Wilde Lake High is 53 percent white, 36 percent black, 8 percent Asian, and 3 percent Hispanic.

Both villages are among the most vocal and community-spirited, though for different reasons.

Wilde Lake boasts a large contingent of "pioneers," original Columbia settlers who see themselves as the keepers of the community flame. During the "resident speak-out" portion of Columbia Council meetings, more often than not the speaker is from Wilde Lake.

River Hill residents are active, too, in part because the new village is waiting for some of its walking paths to be built and weighing where to locate playgrounds. There are also a lot of families with young children in the schools.

As much as he plays down Wilde Lake stereotypes, Feldmark seems to embody its 1960s free spirit. The son of early settlers, who moved to Wilde Lake in 1969, Feldmark, 26, wears his hair in a long ponytail and heads a nonprofit environmental group. He changed his name when he got married last year, merging his Feldmesser with his wife's last name, Mark.

'Diversity is good'

On paper, his cross-town counterpart sounds like the poster boy for busy River Hill professionals. Stern owns two advertising agencies, Stern Agency and Redhead Interactive. He handled the IKEA account in the mid-1980s, when the Swedish company started selling its furniture in the United States. He has lived in town for less than five years.
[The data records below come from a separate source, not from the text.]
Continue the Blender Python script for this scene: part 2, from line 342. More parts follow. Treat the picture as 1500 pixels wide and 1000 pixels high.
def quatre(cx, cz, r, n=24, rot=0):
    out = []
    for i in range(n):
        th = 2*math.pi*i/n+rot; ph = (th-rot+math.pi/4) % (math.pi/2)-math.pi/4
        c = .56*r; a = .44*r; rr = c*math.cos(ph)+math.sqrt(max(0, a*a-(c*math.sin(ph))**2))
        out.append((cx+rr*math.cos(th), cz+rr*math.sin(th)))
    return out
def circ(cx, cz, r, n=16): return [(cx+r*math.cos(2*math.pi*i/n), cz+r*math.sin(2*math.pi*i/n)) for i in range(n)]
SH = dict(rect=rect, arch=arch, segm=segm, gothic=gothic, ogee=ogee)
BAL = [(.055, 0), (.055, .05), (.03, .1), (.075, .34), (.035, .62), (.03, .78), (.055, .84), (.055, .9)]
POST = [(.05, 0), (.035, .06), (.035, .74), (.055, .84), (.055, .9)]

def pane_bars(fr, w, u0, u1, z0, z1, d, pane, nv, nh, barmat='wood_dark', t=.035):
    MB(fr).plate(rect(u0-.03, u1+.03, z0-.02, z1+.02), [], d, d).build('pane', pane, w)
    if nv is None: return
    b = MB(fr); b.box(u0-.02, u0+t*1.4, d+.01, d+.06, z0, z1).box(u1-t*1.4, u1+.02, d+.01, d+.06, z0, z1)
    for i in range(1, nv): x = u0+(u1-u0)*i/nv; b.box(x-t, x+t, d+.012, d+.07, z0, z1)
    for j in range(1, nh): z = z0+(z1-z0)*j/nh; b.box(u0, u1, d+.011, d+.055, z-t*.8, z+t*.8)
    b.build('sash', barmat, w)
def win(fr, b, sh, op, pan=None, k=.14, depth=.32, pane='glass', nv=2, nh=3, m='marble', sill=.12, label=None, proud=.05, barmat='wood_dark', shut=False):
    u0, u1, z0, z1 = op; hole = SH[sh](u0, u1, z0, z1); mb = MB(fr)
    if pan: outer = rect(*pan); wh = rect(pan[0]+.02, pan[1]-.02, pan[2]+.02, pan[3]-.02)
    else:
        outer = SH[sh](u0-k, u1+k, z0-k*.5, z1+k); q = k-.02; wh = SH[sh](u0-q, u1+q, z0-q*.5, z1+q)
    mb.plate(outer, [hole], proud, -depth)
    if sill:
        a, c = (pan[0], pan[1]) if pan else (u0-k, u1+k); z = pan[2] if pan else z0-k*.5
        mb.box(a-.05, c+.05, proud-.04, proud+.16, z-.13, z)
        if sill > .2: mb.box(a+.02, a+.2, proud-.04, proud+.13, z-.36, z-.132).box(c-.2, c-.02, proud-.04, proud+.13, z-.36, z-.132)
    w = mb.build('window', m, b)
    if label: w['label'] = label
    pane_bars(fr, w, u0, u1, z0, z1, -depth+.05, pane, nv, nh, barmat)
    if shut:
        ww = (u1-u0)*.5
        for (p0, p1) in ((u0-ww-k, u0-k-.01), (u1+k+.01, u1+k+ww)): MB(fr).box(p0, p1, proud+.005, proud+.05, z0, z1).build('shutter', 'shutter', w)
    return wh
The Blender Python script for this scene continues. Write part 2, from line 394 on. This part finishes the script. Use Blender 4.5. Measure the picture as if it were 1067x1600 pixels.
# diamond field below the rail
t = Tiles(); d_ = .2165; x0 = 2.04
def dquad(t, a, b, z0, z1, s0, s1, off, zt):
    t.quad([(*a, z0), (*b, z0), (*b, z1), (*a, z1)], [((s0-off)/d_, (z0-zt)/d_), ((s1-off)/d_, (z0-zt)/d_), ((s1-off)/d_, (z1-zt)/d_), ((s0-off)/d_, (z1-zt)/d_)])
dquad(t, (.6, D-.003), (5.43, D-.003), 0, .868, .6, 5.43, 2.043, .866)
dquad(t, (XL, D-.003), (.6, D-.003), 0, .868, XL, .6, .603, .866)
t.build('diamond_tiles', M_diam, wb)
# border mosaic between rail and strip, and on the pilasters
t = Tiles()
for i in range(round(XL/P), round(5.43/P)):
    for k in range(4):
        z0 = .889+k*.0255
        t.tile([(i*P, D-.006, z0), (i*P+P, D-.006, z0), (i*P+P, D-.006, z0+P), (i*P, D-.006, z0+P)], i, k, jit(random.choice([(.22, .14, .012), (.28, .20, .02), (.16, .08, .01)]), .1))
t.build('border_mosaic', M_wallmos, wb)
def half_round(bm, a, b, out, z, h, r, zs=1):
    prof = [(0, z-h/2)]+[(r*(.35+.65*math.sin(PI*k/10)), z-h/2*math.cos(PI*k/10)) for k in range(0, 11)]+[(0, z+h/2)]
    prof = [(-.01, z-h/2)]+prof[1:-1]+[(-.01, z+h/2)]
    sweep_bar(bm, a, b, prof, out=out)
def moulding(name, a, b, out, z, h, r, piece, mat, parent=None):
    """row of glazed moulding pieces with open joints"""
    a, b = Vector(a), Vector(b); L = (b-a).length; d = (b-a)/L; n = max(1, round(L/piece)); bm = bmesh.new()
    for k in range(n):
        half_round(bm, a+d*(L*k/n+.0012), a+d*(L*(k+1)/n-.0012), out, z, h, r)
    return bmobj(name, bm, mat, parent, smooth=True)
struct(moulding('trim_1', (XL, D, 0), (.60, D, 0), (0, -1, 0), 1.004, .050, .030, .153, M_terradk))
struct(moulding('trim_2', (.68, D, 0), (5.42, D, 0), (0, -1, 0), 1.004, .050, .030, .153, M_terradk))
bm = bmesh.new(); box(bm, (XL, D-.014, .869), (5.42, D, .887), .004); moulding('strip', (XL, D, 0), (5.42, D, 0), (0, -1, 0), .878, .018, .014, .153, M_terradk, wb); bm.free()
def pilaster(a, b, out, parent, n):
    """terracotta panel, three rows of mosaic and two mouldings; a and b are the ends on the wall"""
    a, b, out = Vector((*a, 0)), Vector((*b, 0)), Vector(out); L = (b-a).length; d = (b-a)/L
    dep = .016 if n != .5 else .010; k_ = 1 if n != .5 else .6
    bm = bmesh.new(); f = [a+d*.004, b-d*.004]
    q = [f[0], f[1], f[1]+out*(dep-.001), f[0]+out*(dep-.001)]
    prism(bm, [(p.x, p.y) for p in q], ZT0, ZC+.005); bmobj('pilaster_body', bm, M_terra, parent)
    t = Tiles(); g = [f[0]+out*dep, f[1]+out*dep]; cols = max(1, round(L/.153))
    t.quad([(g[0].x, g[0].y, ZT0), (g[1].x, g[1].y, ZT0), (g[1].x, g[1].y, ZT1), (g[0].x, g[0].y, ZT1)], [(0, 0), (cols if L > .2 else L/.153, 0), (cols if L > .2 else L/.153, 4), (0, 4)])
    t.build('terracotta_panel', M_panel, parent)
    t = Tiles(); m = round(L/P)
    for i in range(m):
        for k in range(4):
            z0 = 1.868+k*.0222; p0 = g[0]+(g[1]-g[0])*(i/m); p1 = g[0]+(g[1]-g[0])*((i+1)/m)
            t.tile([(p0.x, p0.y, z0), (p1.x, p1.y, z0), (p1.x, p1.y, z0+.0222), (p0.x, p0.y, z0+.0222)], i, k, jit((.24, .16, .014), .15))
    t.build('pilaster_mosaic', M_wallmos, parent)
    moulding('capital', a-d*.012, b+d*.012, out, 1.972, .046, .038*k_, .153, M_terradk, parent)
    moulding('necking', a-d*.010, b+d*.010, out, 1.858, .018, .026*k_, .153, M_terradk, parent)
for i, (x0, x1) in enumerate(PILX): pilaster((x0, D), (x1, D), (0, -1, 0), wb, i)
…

But Stern, 46, isn't the yuppie ad executive from central casting, unless the casting director is from Ed, the television series about a bowling-alley lawyer.

Stern is soft-spoken and boyish. He wears his hair long, plays drums in a basement rock band and serves on the board for Grassroots, a crisis intervention center. His business Web site features a picture of him holding a Howdy Doody puppet. His office has a bowling lane - installed for a party and left in place as a quirky workplace perk.

"We're still different, but diversity is good and diversity when you play together is even better," Stern said. "I'm just a real proponent of all of us playing. That's what I think we're supposed to be about."